What’s going on hootless stallions,

When I rock my hootless gear, a lot of people stop me in my path. I love it. The logo is somewhat provocative. What do you have against owls?? Nothing. What does it mean? I’ve never been questioned so much from wearing a shirt or hat. At the end of the day, no one can put a finger on an actual definition, but I can tell you what it doesn’t mean.

Zero Hoots does not mean you don’t give a single f*ck about anything or anyone in the world. That would make you an incredibly shitty person.

Growing up with 3pac and after talking to the ZHG, the journey to hootlessness involves understanding when and where to give the right kind of hoots. Also, there is no black and white definition of what it means to be “hootless”. Being “hootless” means something different to every individual. Have you ever given hoots about your mom? I sure have, but unless your mom abandoned you when you were 4 and left you in a alley to be raised by a homeless crack head, maybe it’s time to re-evaluate. It is possible that because we give a hoot about our mom’s authority, we feel empowered to not give a hoot? I dunno. It’s hard to say, but when I was younger and didn’t give a hoot about rules in the household and what my parents wanted me to do, I was probably giving a hoot deep down. I was probably being the biggest hoot giver in America. I decided to not give a hoot about my parents lessons because i GAVE A HOOT about how my life compared to the rich kids at my high school. That was the worst part. I didn’t give a hoot BECAUSE I actually gave the most hoots in the world!! Don’t fall into that trap.
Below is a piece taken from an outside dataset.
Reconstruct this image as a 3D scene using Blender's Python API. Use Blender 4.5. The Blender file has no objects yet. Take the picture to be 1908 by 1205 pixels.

Some people give zero hoots because they actually give the most hoots. Understand the root of the hoot.

Why don’t you give a hoot about school? Is it because you give a hoot about the bully that calls you names every Wednesday lunch? If you stopped giving a hoot about that bully, would school be alright? It’s time to dig deep folks. Take a second to ask why you don’t give zero hoots.

Funny story. I work at an amazing company, but like anywhere in the world, hoots fly around from time to time. We wear Zero Hoots apparel every Thursday (#hootlessjueves). Mind you, this is a 1000 person corporate company. Though we are pretty laid back and can wear jeans whenever we want, it is always interesting when the executives see a bunch of employees rocking shirts that say “Zero Hoots” on them. As you can imagine, they start to think their employees don’t give a single f*ck about anything and aren’t working hard. Just recently, one of the senior managers was wearin a zero hoots shirt on Thursday. An executive walked by and said “Hey *****, good to know you don’t give a hoot about anything around here!” Obviously, this exec hadn’t been blessed by the message and knowledge of zero hoots and fell into the trap of a lot of others, thinking that “Zero Hoots” means not giving a single f about anything. Thankfully we had a level 9 hootless warrior in the building. **** replied with. “No, it’s not that I don’t give a hoot about work, I don’t give a hoot about all unimportant aspects of work. Also, I can deflect the trouts.” Well that last sentence was never actually said, but I hope you get the point.

Moral of the story is being hootless does NOT mean you don’t care about the important things, like working hard, living a life full of love and gratitude or getting those fresh eggs from the corner bakery every morning. It just means you are able to distinguish between the things worth giving a hoot about and the things that are beat and not worth your time and energy.